Task details ▸
From the entries below, pull out each line where "picture" appears.

----

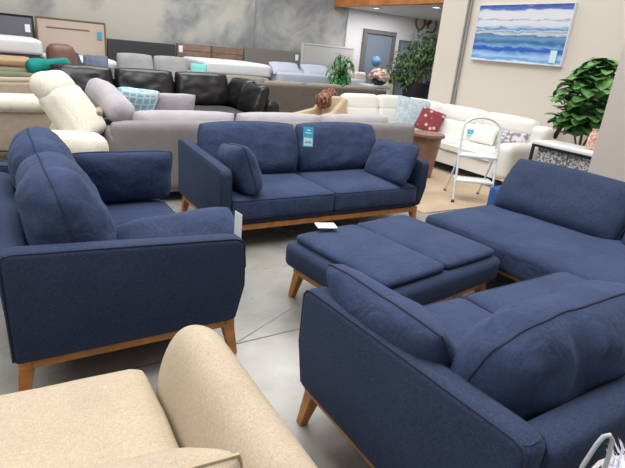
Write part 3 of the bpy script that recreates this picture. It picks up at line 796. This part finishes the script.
# ------------------------------------------------------------------ white leather sectional
def white_sectional():
    t = thing('white_sectional', 'white leather L-shaped sectional along the cream wall', 'sofa', (0, 0, 0))
    XB, YB, YE, XE = 6.50, 7.20, 4.05, 5.00
    d = .92
    bm = new()
    prof = [(XB-d+.03, YE+.02), (XB-.05, YE+.02), (XB-.05, YB-.05), (XE+.02, YB-.05), (XE+.02, YB-d+.03), (XB-d-.30, YB-d+.03), (XB-d+.03, YB-d-.30)]
    a = [bm.verts.new((x, y, .12)) for x, y in prof]; b = [bm.verts.new((x, y, .30)) for x, y in prof]
    bm.faces.new(a[::-1]); bm.faces.new(b)
    for i in range(len(a)): bm.faces.new((a[i], a[(i+1) % len(a)], b[(i+1) % len(a)], b[i]))
    obj('base', bm, WHITEL, t)
    # seats
    def seat(poly, seed):
        bm = new(); n = len(poly)
        a = [bm.verts.new((x, y, .29)) for x, y in poly]; b = [bm.verts.new((x, y, .445)) for x, y in poly]
        bm.faces.new(a[::-1]); bm.faces.new(b)
        for i in range(n): bm.faces.new((a[i], a[(i+1) % n], b[(i+1) % n], b[i]))
        bmesh.ops.recalc_face_normals(bm, faces=bm.faces)
        bmesh.ops.bevel(bm, geom=list(bm.edges), offset=.04, segments=3, affect='EDGES')
        obj('seat_cushion', bm, WHITEL, t)
    seat([(XB-d, YE+.27), (XB-.25, YE+.27), (XB-.25, 5.28), (XB-d, 5.28)], 1)
    seat([(XB-d, 5.29), (XB-.25, 5.29), (XB-.25, 6.1), (XB-d, 5.95)], 2)
    seat([(XB-d, 5.96), (XB-.25, 6.11), (XB-.25, YB-.25), (5.6, YB-.25), (5.55, YB-d), (XB-d-.28, YB-d)], 3)
    seat([(XE+.03, YB-d), (5.54, YB-d), (5.59, YB-.25), (XE+.03, YB-.25)], 4)
    # back pads: lower + rolled upper, each unit
    def pad(c, w, rz):
        M = T(*c) @ RZ(rz)
        bm = new(); softbox(bm, (w-.015, .2, .30), .06, .0, .003, M @ T(0, 0, .53) @ RX(-.12), seed=w, side=.015)
        o = obj('back_cushion', bm, WHITEL, t)
        bm = new(); softbox(bm, (w-.015, .24, .26), .08, .01, .003, M @ T(0, .06, .75) @ RX(-.2), seed=w+1, side=.015); obj('head_roll', bm, WHITEL, o)
    for y0, y1 in ((YE+.25, 5.15), (5.15, 6.1), (6.1, 6.95)): pad((XB-.17, (y0+y1)/2, 0), y1-y0, -PI/2)
    for x0, x1 in ((XE+.02, 5.75), (5.75, 6.40)): pad(((x0+x1)/2, YB-.17, 0), x1-x0, 0)
    bm = new(); softbox(bm, (.92, .26, .46), .08, .01, seed=150, n=14); obj('arm', bm, WHITEL, t).location = (XB-.47, YE+.12, .36)
    bm = new(); softbox(bm, (.22, .25, .5), .07, .01, seed=151); obj('arm_post', bm, WHITEL, t).location = (XB-.12, YE+.14, .56)
    bm = new(); rbox(bm, (.04, .06, .2), .012, 2, T(XB-.02, YE-.01, .78) @ RX(.3)); obj('side_lever', bm, BLACKM, t)
    for x, y in ((XB-d+.1, YE+.1), (XB-.1, YE+.1), (XB-d+.1, 5.5), (XE+.1, YB-d+.1), (XE+.1, YB-.1), (XB-.1, YB-.1), (XB-.1, 5.5)):
        bm = new(); rbox(bm, (.05, .05, .125), .005, 2, T(x, y, .0625)); obj('foot', bm, BLACKM, t)
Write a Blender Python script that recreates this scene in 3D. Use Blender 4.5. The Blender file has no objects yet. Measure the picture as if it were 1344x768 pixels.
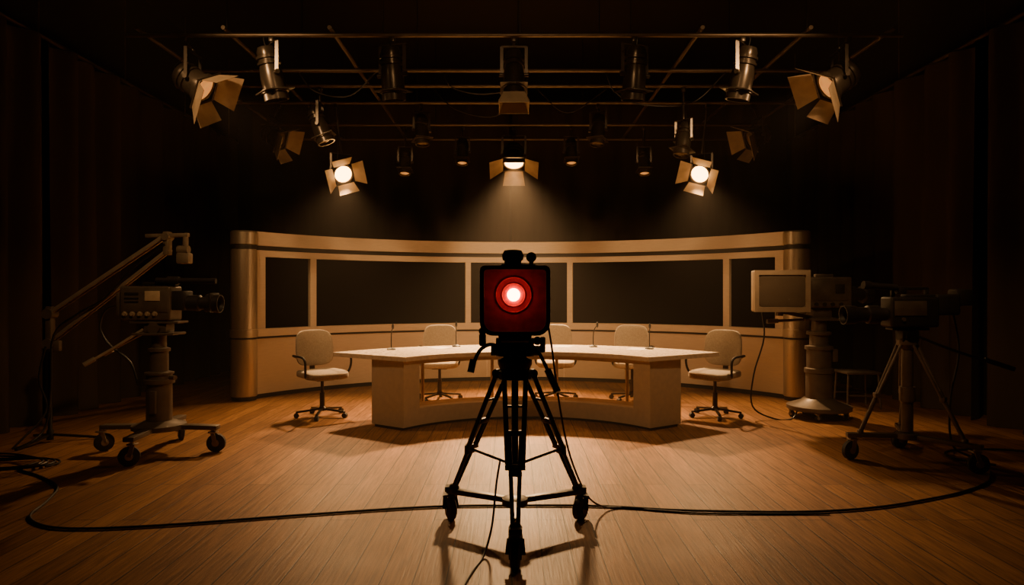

----

The answer ▸
Write part 3 of the bpy script that recreates this picture. It picks up at line 796. This part finishes the script.
Write a Blender Python script that recreates this scene in 3D. Use Blender 4.5. The Blender file has no objects yet. Measure the picture as if it were 1344x768 pixels.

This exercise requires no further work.